* **Problem to work on**
Transcribe, verbatim, every line from the start of the entries through the line that contains "CX, F, CZ = -0.035, 300.0, 1.10"; include both boundary lines and omit all others.
↓↓↓
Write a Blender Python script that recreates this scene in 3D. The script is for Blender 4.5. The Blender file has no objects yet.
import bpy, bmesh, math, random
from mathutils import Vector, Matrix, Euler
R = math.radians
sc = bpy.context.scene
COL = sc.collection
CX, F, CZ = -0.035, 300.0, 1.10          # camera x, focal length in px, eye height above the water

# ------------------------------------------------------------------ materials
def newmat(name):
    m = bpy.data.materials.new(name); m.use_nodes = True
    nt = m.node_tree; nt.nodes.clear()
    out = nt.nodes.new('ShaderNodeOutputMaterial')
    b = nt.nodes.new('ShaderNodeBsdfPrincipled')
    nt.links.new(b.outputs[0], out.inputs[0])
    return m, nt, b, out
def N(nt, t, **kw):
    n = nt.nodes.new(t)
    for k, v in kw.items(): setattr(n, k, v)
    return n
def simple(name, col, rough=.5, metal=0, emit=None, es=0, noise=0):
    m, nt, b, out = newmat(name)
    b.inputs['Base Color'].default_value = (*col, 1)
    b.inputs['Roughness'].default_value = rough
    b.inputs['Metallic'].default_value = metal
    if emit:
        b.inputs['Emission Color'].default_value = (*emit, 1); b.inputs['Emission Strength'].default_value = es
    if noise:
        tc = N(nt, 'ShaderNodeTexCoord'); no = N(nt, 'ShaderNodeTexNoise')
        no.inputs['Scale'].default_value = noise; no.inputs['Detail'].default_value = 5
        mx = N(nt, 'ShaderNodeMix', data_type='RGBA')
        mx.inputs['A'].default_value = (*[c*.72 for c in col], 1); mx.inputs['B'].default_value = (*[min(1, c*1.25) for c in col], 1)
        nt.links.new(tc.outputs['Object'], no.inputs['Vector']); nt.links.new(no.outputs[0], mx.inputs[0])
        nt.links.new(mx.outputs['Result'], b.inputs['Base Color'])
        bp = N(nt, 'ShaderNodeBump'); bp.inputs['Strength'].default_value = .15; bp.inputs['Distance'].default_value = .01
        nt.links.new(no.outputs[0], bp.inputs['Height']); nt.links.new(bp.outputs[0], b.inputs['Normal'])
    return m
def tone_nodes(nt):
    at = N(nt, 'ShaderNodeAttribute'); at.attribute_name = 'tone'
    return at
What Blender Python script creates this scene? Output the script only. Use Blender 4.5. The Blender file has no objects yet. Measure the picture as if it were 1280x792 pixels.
↑↑↑
* **Response**
Write a Blender Python script that recreates this scene in 3D. The script is for Blender 4.5. The Blender file has no objects yet.
import bpy, bmesh, math, random
from mathutils import Vector, Matrix, Euler
R = math.radians
sc = bpy.context.scene
COL = sc.collection
CX, F, CZ = -0.035, 300.0, 1.10          # camera x, focal length in px, eye height above the water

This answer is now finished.